Ülkemizde ise ne yazık ki sosyal bilimcilerin tıbba çok uzun yıllar boyunca ürkerek yaklaştıklarını görüyoruz. Dünyada 150 yıldır tıbbın aslında bir sosyal bilim olduğu söylenmesine karşın, ülkemizde sosyal bilimciler bu alana en hafif deyimle ilgisiz kalmışlardır. ABD ve Avrupa’da “Tıbbi Sosyoloji”nin 1950’lerden beri kurumsallaşmasına karşın, bu disiplin Türkiye’ye ancak 1990’larda ve yalnızca büyük üniversitelerde girebilmiştir. Fakat tıp eğitimi içinde sosyal bilimler bugün dahi yer almamakta, ülkemizde tıp eğitimi DSÖ’nün bütün çalışmalarını sağlığın toplumsal belirleyicileri yörüngesine oturtmasına karşın hala tamamen biyomedikal bir yaklaşımla sürdürülmektedir.
Kapitalizm Sağlığa Zararlıdır, tam da bu ortamda çöl ortasında bir vaha gibi karşımıza çıkmıştır. Sosyal bilimcilerin büyük çoğunluğunun tıbbi sosyoloji içinde dahi hastalıkları doğrudan ele almaktan kaçındıkları ve kendilerini sağlık hizmetlerinin örgütlenmesi veya hasta-hekim ilişkileri gibi daha ikincil konularla sınırladıkları bir ortamda beş sosyolog, üç iletişimci, bir iktisatçı ve bir felsefeci akademisyenin hekimlerle birlikte bir tıp kitabı kaleme almaları çok umut vericidir.

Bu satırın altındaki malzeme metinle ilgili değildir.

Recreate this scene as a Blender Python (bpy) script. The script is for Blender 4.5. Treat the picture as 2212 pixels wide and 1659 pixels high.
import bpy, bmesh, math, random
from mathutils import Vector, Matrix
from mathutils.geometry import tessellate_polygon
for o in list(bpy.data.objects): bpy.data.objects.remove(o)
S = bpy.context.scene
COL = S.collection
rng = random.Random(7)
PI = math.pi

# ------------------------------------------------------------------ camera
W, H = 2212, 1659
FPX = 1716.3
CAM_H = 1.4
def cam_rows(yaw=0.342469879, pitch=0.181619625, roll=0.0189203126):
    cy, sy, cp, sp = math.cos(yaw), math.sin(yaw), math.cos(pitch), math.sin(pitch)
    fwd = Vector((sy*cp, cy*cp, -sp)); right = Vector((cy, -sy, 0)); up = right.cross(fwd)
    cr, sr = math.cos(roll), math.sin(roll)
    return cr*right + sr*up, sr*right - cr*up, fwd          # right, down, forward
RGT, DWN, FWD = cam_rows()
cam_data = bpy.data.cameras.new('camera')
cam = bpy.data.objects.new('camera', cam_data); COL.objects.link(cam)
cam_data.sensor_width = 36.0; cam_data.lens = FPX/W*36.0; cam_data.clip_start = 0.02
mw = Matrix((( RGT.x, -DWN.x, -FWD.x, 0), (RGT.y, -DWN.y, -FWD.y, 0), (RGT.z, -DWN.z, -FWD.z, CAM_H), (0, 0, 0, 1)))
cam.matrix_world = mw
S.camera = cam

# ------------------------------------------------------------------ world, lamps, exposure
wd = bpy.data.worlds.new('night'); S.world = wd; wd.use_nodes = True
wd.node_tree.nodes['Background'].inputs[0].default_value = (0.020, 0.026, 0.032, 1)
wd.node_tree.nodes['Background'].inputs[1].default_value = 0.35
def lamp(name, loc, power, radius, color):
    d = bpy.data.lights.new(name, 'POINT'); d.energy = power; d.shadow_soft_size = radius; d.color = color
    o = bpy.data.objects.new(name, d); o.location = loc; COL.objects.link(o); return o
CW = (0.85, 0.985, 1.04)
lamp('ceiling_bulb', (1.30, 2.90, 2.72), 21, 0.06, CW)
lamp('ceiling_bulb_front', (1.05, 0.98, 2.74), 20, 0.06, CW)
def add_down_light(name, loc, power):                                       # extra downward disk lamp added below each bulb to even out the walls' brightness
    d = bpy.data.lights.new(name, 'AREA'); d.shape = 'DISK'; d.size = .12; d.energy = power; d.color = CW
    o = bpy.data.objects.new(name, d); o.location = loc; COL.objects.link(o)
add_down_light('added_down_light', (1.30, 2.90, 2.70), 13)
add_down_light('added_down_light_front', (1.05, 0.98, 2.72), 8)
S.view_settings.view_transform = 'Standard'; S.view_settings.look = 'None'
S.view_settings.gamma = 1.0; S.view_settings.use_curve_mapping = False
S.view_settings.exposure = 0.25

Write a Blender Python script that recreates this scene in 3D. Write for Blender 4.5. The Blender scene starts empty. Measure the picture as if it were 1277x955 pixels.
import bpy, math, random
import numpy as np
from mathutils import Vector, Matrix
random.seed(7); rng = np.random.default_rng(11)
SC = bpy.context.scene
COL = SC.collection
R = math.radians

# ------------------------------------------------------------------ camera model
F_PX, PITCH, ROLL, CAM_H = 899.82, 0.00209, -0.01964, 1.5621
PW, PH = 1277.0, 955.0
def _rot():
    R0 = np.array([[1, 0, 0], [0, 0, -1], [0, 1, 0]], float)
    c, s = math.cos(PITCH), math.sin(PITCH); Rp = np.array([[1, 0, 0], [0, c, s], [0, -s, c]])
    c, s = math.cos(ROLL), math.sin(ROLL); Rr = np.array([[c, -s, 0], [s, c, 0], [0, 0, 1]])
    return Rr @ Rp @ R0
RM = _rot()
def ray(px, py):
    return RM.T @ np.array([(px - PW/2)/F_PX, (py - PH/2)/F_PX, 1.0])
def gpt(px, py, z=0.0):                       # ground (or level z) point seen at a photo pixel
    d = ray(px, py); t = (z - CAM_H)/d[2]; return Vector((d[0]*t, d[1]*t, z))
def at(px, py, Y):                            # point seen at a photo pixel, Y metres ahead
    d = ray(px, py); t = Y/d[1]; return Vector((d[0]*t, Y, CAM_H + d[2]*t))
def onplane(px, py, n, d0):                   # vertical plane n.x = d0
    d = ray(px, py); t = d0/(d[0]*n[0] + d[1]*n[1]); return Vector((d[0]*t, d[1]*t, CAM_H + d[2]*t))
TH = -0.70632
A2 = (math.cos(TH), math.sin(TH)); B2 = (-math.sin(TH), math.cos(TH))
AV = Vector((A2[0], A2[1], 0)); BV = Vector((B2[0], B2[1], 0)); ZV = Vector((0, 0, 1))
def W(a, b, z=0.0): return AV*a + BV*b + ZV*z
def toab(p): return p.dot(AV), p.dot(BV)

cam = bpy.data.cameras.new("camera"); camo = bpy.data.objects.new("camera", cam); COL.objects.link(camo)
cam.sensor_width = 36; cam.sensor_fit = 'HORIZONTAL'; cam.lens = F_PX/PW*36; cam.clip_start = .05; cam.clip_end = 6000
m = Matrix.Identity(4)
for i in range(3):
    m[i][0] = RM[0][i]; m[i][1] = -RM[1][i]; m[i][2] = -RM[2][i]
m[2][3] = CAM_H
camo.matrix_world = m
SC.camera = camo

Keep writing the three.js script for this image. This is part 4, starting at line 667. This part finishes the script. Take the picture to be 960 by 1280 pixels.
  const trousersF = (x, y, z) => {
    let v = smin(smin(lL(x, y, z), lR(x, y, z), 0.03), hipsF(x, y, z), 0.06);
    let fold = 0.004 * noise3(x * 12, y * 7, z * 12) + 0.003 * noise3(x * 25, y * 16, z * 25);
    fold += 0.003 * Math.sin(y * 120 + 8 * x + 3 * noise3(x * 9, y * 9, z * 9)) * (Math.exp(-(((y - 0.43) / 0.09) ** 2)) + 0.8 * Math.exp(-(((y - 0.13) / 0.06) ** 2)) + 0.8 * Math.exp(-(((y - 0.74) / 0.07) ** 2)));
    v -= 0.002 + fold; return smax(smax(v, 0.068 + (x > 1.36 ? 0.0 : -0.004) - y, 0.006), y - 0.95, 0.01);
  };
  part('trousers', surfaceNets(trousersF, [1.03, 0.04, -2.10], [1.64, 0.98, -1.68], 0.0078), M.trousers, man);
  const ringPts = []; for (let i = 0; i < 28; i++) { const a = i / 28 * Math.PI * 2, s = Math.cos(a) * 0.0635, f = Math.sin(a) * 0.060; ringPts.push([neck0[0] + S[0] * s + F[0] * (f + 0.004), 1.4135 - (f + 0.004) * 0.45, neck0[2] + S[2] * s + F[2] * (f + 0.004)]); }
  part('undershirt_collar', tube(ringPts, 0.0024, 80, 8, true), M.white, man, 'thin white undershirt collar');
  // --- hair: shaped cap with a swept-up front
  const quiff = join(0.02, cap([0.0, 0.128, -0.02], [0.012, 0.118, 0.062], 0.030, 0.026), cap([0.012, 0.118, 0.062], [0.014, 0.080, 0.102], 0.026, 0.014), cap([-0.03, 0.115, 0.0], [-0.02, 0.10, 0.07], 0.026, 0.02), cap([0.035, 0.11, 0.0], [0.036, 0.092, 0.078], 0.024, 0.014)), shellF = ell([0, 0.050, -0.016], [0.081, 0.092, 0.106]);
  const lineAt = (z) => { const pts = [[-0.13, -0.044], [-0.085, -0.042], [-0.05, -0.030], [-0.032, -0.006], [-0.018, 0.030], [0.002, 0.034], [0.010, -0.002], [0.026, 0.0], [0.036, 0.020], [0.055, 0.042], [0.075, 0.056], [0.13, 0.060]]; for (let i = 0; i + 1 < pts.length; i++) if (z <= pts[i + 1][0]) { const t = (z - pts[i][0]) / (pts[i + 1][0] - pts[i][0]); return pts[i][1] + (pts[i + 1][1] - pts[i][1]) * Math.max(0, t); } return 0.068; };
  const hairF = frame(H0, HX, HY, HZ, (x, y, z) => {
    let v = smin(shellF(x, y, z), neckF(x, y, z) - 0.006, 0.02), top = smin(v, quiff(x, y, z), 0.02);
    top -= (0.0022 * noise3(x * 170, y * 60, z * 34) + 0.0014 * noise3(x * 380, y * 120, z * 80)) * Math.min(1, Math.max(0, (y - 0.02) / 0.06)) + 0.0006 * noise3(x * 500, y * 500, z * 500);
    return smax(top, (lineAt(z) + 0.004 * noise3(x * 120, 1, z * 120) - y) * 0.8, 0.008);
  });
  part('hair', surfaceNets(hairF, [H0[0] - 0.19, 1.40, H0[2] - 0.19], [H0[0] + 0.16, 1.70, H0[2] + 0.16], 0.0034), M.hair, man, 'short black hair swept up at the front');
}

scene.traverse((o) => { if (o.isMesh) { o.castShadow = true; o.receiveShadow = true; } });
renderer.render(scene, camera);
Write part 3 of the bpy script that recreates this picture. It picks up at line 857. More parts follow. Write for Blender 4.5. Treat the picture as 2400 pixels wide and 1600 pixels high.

Kitabın ilk yazısı bir ekonomistten: Fuat Ercan sağlık hizmetlerinde metalaşma olgusunu mitolojiden referanslarla ele alıyor. Bu yazıda Sağlıkta Dönüşüm Programı’nın gerçekte neyi dönüştürdüğü ve hastaların “müşterileşme” süreci çok açık bir şekilde gözler önüne serilmiş. Cavit Işık Yavuz’un sağlık hizmetlerinin kapitalizm bağlamında değerlendirdiği yazısı sanki Ercan’ın yazısının devamı gibi olmuş. Kapitalizmin tıptan beklentilerinin incelendiği yazıda özellikle 1980’lerden sonra yerleşen Yeni Dünya Düzeni içinde tıpta ve hekimlikte meydana gelen değişimler, bu değişimler içinde Dünya Ticaret Örgütü, Dünya Bankası, Uluslararası Para Fonu, Dünya Sağlık Örgütü ve diğer Birleşmiş Milletler kuruluşlarının oynadığı roller anlatılmış. Bu iki yazı üzerine Temmuz Gönç Savran’ın yazısı, önceki yazılarda aktarılan süreçlerin derinleştirdiği toplumsal eşitsizliklerin sağlık üzerine etkilerini değerlendirmiş. Eskişehir’de yürütülen bir alan çalışmasının verileri üzerinden yapılan değerlendirmede, özellikle son yıllarda Türkiye’de sağlık hizmetlerine erişimde fırsat eşitliği sağlanmasının, toplumsal eşitsizliklere müdahale edilmemesi nedeniyle tek başına beklenen iyileşmeyi sağlayamadığı vurgulanmaktadır.
Cem Terzi’nin bilimin tıbbi sanayi kompleksin hegemonyası altında nasıl ezildiğini incelediği yazısı, dünyanın en prestijli tıp dergileri üzerine endüstri baskılarından örnekler vermektedir. Murat Civaner ise kapitalizmin tıp ve hekimlik üzerine etkilerini etik merceğinden değerlendirmektedir. Son yıllarda kullanmaya başladığı Sokratik Diyalog yöntemini bu kitapta da kullanan Civaner, piyasa ekonomisi ile hekimlik mesleği arasındaki kan uyuşmazlığını sergilemektedir. Kayhan Delibaş bir sosyolog gözüyle kapitalizmin kar hırsının toplumsal yaşamı nasıl bir korku tüneline çevirdiğini ve insanların çaresizliklerini nasıl ranta dönüştürdüğünü anlatmaktadır. Kitap içindeki en orijinal yazılardan biri üç iletişimcinin kaleme aldığı sağlık haberleri değerlendirmesidir. Çok uzun ve yorucu bir çabanın sonuçlarını aktaran yazarlar kapitalizmin sağlığı ve tıbbı nasıl magazinleştirdiğini ve bu yoldan kitle iletişim araçlarını kullanarak sağlık pazarını genişlettiklerini anlatmaktadırlar.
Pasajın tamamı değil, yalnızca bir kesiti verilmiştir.